The god of Abraham has more in common with a child than a benevolent ruler. Children are jealous of what they consider their rightful due and we try to teach them to abandon such attitudes as they mature.

Like I Care?

After linking Greta Christina's Skepticon 4 speech to yet another tone troll I thought I'd watch it again. It's been a little while since I loaded it up and I thought I'd refresh myself on it. I'm glad I did because one section in particular stood out for me.

"Oh, that's not what the religion really teaches! If you look at what the original text says this is being misinterpreted!" Like I care?

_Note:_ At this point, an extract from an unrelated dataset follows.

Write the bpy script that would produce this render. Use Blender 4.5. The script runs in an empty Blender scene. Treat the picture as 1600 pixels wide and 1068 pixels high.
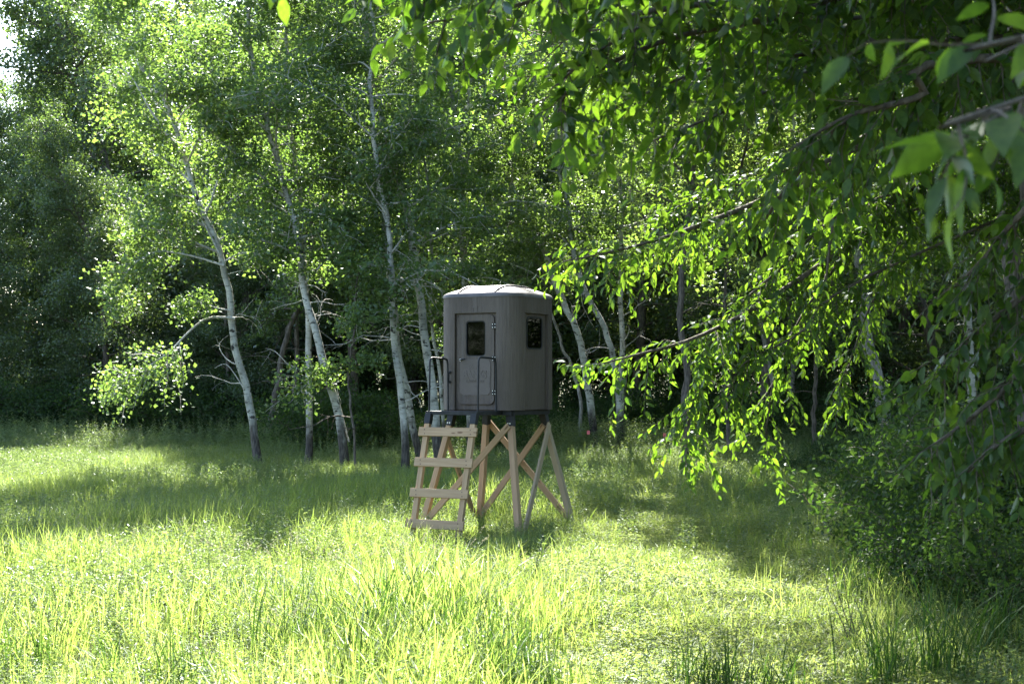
import bpy, bmesh, math, random
import numpy as np
from mathutils import Vector, Matrix, Euler

R = math.radians
scn = bpy.context.scene
COL = scn.collection
rng = np.random.default_rng(7)

# ------------------------------------------------------------------ camera, sky, sun, exposure
CAM_H = 2.45
PITCH = math.atan(66 / 2400)
cam = bpy.data.cameras.new('camera')
cam.sensor_width = 36.0
cam.lens = 54.0
cam.clip_start = 0.05
cam.clip_end = 2000
cam.dof.use_dof = True
cam.dof.focus_distance = 25.5
cam.dof.aperture_fstop = 5.6
cam_o = bpy.data.objects.new('camera', cam)
cam_o.location = (0, 0, CAM_H)
cam_o.rotation_euler = (R(90) + PITCH, 0, 0)
COL.objects.link(cam_o)
scn.camera = cam_o

SUN_AZ, SUN_EL = R(1), R(45)      # azimuth from +Y (towards the wood), negative = left
world = bpy.data.worlds.new('World')
scn.world = world
world.use_nodes = True
wn = world.node_tree
wn.nodes.clear()
sky = wn.nodes.new('ShaderNodeTexSky')
sky.sky_type = 'NISHITA'
sky.sun_disc = False
sky.sun_elevation = SUN_EL
sky.sun_rotation = SUN_AZ
sky.air_density = 1.0
sky.dust_density = 1.5
bgn = wn.nodes.new('ShaderNodeBackground')
bgn.inputs['Strength'].default_value = 0.10
wo = wn.nodes.new('ShaderNodeOutputWorld')
wn.links.new(sky.outputs[0], bgn.inputs[0])
wn.links.new(bgn.outputs[0], wo.inputs[0])

sun = bpy.data.lights.new('sun', 'SUN')
sun.energy = 5.0
sun.angle = R(0.5)
sun.color = (1.0, 0.95, 0.86)
sun_o = bpy.data.objects.new('sun', sun)
sv = Vector((math.sin(SUN_AZ) * math.cos(SUN_EL), math.cos(SUN_AZ) * math.cos(SUN_EL), math.sin(SUN_EL)))
sun_o.rotation_euler = (-sv).to_track_quat('-Z', 'Y').to_euler()
sun_o.location = (-10, 40, 60)
COL.objects.link(sun_o)

scn.view_settings.view_transform = 'Standard'
scn.view_settings.look = 'None'
scn.view_settings.gamma = 1.0
scn.view_settings.use_curve_mapping = False
scn.view_settings.exposure = 2.95
scn.render.engine = 'CYCLES'
scn.cycles.max_bounces = 7
scn.cycles.diffuse_bounces = 4
scn.cycles.glossy_bounces = 2
scn.cycles.transmission_bounces = 4
scn.cycles.transparent_max_bounces = 4
scn.cycles.sample_clamp_indirect = 3.0
scn.cycles.use_denoising = True
scn.cycles.denoising_prefilter = 'NONE'
scn.cycles.use_adaptive_sampling = False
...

The reality is that the Islamic religion as it is widely believed and practiced -- and not just the Islamic religion but other religions as well, this teaching is not restricted to Islam alone -- that religions as they are practiced in the real world teach that little girls' clitorises have to get cut off.
This is by no means restricted to Islam or female genital mutilation. It's a common apologetic even among some atheists, to claim that a common belief is really just a mistranslation of sacred texts like the word "homosexual" in the Bible.

As Greta says, like I care?

I advocate that we not let this excuse slide. It doesn't matter what the original text said or how it's mistranslated if the mistranslation has become the official dogma. I don't care if Paul original wrote against sacred prostitutes or some other variation of homosexual practice if that's not how people are practicing religion today. People repeatedly use the Paul's words as they appear in modern Bibles to help justify their bigotry against homosexuals, and that's hardly the only topic where apologists claim mistranslation to defend their religion.

Like I care?

It doesn't matter what the original text says or what theologians claim if they're not part of the common practice of religion. If you tell me that some theologian explains his god as a genuinely benevolent deity who doesn't intercede in the world and never sends anyone to Hell because that's not what his interpretation says, that's fine. That's what the theologian believes. In the meanwhile we still have the entire Southern Baptist Convention and hundreds of other churches and denominations teaching that their god changes reality in answer to prayer and sends people to Hell for trying to marry the person they love even though they're the same gender.

Don't give me excuses for how the religion went wrong. Own up to what religion is doing today.